Abdoulaye Wade

Ore di febbrili contatti diplomatici a Dakar per scongiurare che il voto di domenica 26 febbraio crei una situazione di ingovernabilità e disordine in uno dei paesi africani di più lunga e stabile democrazia. Olusegun Obasanjo, ex presidente nigeriano, capo della delegazione degli osservatori dell’Unione africana, ha consegnato ai leader del movimento di opposizione M23 una road map che prevede, in caso di rielezione, che Abdoulaye Wade rimanga al potere solo due anni. Mentre si moltiplicano gli appelli a favore della trasparenza delle votazioni: il deputato europeo Thijs Berman, alla testa della missione di 90 osservatori Ue, ha deplorato il ritardo nella consegna di 500mila schede elettorali a Touba, feudo della potente confraternita dei muridi. E il cardinale Théodore Adrien Cardinal Sarr, arcivescovo di Dakar offre la sua mediazione fra le forze di opposizione e il potere. Che l’attuale capo di Stato si ostina a mantenere nelle mani.

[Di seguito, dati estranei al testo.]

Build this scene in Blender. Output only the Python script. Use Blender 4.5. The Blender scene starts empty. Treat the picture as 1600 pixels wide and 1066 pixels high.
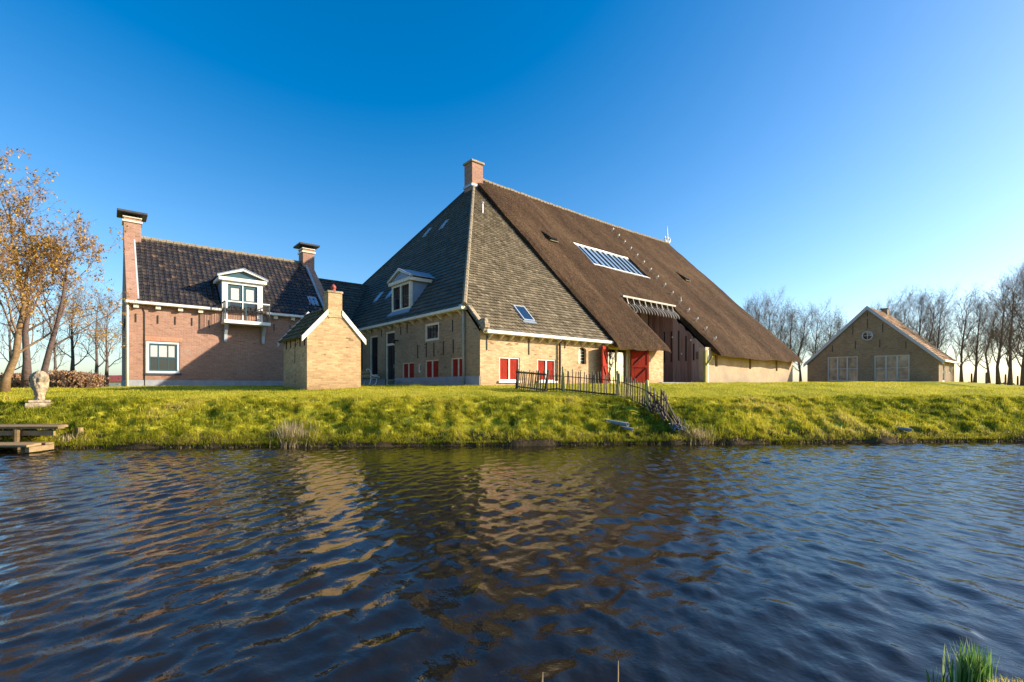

Non era giovanissimo, aveva già 74 anni, Abdoulaye Wade quando, nel marzo 2000, è stato eletto presidente del Senegal ponendo fine a quarant’anni d’interrotto governo socialista: i suoi predecessori Léopold Sédar Senghor e Abdou Diouf avevano “regnato” un ventennio a testa. Tempi passati. Il liberale Wade, che ha vinto sbandierando la parola d’ordine “sopi” (cambiamento in lingua wolof ), si dimostra, a sua volta, quanto mai resistente a farsi da parte e, a 86 anni, è in lizza per ottenere un terzo mandato alle elezioni del 26 febbraio.

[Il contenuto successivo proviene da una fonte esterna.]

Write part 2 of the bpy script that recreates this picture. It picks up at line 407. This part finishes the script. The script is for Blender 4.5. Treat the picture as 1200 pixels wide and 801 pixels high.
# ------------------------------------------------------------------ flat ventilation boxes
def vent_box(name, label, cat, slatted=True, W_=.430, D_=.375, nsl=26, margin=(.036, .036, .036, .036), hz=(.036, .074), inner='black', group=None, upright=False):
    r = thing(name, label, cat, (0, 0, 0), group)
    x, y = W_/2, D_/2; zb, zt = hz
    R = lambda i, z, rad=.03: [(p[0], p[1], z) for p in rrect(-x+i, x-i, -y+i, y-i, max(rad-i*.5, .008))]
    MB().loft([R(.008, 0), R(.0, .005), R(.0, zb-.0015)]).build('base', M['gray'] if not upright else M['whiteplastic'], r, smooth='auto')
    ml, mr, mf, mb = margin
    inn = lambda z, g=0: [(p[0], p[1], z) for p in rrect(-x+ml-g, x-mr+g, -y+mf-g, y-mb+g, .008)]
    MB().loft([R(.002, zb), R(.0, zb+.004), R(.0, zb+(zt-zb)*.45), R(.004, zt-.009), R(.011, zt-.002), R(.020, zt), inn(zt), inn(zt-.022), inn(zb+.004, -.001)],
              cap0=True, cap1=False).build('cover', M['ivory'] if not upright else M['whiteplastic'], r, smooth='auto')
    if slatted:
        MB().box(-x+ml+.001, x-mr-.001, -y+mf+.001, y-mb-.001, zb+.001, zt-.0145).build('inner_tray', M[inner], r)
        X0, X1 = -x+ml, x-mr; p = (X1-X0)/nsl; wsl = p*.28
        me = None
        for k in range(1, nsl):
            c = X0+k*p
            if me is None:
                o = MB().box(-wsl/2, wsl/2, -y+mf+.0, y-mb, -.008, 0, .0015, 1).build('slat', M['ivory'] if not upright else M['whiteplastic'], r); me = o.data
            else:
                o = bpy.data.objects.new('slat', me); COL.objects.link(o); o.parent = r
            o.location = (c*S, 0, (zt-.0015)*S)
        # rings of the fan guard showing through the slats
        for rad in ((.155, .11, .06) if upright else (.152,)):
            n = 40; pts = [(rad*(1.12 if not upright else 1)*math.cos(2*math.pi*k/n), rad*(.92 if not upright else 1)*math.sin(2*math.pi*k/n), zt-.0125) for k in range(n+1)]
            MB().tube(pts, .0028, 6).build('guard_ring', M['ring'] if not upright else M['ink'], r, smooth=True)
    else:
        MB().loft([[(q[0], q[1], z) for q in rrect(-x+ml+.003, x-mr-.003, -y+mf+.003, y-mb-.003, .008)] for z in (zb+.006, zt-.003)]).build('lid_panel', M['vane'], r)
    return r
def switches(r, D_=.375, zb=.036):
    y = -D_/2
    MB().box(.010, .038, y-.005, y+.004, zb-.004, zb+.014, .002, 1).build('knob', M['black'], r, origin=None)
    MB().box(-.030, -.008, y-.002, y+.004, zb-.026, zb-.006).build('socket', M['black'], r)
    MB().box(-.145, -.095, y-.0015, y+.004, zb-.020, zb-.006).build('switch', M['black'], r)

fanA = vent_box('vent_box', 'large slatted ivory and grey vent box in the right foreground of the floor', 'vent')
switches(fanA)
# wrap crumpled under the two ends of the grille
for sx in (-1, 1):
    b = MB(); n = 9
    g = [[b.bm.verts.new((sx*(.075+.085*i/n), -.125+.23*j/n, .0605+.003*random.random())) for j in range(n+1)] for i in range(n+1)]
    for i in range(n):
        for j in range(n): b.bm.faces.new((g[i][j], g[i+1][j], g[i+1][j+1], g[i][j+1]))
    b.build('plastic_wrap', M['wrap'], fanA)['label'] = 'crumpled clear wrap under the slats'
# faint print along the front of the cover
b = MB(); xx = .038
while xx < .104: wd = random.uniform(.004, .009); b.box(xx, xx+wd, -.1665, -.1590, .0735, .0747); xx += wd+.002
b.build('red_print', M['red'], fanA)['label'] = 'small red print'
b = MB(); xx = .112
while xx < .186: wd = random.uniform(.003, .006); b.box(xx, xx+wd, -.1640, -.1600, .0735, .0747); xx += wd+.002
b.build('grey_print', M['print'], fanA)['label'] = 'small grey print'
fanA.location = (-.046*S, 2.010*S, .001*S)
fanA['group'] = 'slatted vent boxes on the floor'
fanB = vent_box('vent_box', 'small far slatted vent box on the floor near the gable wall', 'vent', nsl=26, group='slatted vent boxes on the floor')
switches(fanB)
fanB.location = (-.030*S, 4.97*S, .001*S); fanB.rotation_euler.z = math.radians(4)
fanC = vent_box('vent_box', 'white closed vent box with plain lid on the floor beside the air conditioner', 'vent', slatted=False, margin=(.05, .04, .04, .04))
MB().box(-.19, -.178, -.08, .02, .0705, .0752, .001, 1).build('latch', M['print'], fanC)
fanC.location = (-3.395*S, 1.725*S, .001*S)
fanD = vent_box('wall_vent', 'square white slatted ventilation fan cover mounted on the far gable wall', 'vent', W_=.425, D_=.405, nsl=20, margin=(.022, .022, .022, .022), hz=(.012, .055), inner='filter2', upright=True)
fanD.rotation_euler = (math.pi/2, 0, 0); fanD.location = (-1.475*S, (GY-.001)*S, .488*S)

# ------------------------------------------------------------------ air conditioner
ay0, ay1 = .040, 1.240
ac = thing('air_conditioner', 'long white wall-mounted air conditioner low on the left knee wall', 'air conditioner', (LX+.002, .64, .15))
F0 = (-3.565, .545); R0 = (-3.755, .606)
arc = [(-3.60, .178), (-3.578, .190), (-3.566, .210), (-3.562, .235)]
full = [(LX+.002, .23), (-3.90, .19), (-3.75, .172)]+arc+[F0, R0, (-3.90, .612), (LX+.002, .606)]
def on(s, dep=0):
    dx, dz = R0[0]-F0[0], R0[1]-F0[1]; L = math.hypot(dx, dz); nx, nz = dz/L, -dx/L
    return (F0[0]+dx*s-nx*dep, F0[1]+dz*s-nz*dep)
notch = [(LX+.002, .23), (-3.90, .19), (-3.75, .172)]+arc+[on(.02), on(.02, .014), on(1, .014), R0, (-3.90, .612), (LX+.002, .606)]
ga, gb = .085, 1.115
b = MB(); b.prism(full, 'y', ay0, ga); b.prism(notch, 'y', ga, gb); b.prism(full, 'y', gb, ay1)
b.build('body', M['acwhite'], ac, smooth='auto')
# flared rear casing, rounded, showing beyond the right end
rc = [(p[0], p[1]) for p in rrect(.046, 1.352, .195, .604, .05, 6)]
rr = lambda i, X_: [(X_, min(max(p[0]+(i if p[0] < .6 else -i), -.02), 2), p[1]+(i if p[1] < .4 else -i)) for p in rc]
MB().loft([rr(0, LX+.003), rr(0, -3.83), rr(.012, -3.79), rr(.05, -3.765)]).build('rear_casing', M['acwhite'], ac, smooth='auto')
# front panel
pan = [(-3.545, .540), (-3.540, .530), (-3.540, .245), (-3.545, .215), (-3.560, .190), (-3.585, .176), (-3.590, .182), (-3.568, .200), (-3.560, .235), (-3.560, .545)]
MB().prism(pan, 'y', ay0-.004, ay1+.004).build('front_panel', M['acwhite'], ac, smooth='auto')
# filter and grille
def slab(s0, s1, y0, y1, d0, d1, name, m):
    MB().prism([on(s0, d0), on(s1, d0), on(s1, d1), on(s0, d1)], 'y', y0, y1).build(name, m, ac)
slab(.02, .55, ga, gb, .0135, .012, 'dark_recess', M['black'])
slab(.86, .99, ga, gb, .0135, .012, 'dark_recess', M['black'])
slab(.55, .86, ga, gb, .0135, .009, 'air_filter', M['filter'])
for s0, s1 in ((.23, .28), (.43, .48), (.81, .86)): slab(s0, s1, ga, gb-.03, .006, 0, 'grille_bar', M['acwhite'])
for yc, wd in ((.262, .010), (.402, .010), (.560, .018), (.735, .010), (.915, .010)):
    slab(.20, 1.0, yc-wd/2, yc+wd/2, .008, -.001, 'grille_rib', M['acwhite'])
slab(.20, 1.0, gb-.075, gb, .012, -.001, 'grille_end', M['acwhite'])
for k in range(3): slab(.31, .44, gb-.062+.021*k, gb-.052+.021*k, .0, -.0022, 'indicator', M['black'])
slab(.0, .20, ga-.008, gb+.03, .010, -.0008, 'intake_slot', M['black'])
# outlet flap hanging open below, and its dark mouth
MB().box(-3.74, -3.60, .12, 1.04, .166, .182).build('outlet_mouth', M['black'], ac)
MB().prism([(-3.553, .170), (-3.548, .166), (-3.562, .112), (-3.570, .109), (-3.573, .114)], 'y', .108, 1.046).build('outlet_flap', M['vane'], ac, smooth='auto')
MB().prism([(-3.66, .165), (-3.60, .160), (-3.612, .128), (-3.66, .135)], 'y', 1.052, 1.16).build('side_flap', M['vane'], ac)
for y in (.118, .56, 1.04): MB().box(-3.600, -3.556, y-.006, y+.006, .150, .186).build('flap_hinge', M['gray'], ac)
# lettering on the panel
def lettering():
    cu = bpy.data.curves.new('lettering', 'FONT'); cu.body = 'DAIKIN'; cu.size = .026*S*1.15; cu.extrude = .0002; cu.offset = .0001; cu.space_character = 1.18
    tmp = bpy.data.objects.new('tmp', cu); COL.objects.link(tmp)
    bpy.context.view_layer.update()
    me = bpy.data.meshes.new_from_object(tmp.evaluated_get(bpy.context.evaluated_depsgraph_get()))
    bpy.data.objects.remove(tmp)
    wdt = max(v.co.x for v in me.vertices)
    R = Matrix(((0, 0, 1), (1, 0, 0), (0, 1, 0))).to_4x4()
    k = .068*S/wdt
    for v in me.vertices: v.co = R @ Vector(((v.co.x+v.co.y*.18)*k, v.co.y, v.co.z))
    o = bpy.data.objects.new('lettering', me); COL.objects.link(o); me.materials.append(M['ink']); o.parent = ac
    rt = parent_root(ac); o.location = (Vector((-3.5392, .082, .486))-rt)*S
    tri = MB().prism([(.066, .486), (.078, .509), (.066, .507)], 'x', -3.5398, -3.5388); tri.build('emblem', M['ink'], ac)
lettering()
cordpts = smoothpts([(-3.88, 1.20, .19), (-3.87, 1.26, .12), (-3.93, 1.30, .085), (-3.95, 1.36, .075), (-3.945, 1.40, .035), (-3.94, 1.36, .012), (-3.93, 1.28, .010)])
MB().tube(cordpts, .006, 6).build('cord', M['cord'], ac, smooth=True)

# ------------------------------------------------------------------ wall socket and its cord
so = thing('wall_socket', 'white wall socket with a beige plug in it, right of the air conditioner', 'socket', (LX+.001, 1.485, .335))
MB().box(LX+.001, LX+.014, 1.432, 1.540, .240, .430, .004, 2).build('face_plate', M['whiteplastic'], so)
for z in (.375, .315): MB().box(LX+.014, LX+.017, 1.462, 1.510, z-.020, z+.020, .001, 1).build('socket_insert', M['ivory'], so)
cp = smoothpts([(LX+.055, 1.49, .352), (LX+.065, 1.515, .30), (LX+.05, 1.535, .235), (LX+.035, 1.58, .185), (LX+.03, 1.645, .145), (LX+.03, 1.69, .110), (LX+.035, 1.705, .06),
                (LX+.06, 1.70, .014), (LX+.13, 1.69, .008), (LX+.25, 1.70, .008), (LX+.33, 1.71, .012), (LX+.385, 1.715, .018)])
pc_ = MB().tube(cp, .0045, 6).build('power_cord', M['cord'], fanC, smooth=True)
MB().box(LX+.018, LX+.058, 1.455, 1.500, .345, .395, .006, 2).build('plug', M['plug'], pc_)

La sua volontà di ricandidarsi (per poi passare il testimone al figlio Karim, già titolare di diversi ministeri) ha infiammato le piazze suscitando durissime reazioni, soprattutto nei giovani del movimento Y’en a marre, ispirati a mobilitarsi dal gruppo rap Keur Gui. I primi violenti scontri incendiano la capitale Dakar nel giugno scorso e ottengono il risultato di bloccare un progetto di legge che avrebbe permesso a Wade la rielezione con solo il 25 per cento dei voti. Da allora fra il “gorgui” (vecchio) presidente e il largo fronte della contestazione che si riconosce nel M23, movimento 23 giugno, è guerra aperta. Senza esclusione di morti. «Nelle ultime due settimane 14 senegalesi sono stati uccisi dalla polizia per ordine del presidente e del suo ministro degli Interni» denuncia il 23 febbraio in un comizio Moustapha Niasse, candidato della lista Benno Siggil Senegal e, nel 2000, alleato di Wade che lo nominò primo ministro.

Fra i tredici che domenica sfidano lo strapotere di “gorgui” c’è una sola donna (l’imprenditrice Diouma Dieng Diakhaté) e altri due ex primi ministri. Idrissa Seck, attuale sindaco di Thies, estromesso nell’aprile 2004 dall’incarico di premier, ha combattuto contro Wade nel 2007 arrivando secondo con il 14,92 per cento dei voti. Macky Sall, direttore della campagna presidenziale nel 2007, ha rotto nel novembre 2008 con il vecchio leader e ora è il concorrente a cui vengono attribuite maggiori probabilità di sconfiggerlo.

Il fronte dell’opposizione non si presenta unito: sono tante le anime all’interno del M23, sotto la cui bandiera si ritrovano giovani rapper e politici di lunga militanza, disoccupati (non ha lavoro il 47 per cento della popolazione attiva) e uomini d’affari stanchi di clientelismo, sindacalisti e massaie alle prese con l’aumento dei prezzi. Il movimento non è stato in grado di coagulare il consenso di tredici milioni di senegalesi su un unico sfidante e alla fine ogni candidato corre per sé.

Chissà se ce l’avrebbe fatta Youssou N’Dour, popolare cantante da sempre impegnato nel sociale: la sua candidatura, che ha suscitato grande entusiasmo, è stata rifiutata dalla Corte costituzionale il 27 gennaio. Lo stesso giorno i cinque saggi della Corte, tutti di nomina presidenziale, hanno però dato il via libera ad Abdoulaye Wade per il suo terzo mandato. La rabbia degli oppositori si scatena in giornalieri bracci di ferro con la polizia, incendi, attacchi alle sedi del Pds, partito democratico senegalese, fondato da Wade nel 1974. I manifestanti di M23 si vedono negata la possibilità di sfilare nella grande piazza de l’Indépendance, cuore strategico di Dakar, presidiata dai poliziotti. In uno degli scontri, il 21 febbraio Youssou N’Dour è ferito a una gamba durante un corteo di avvicinamento alla piazza.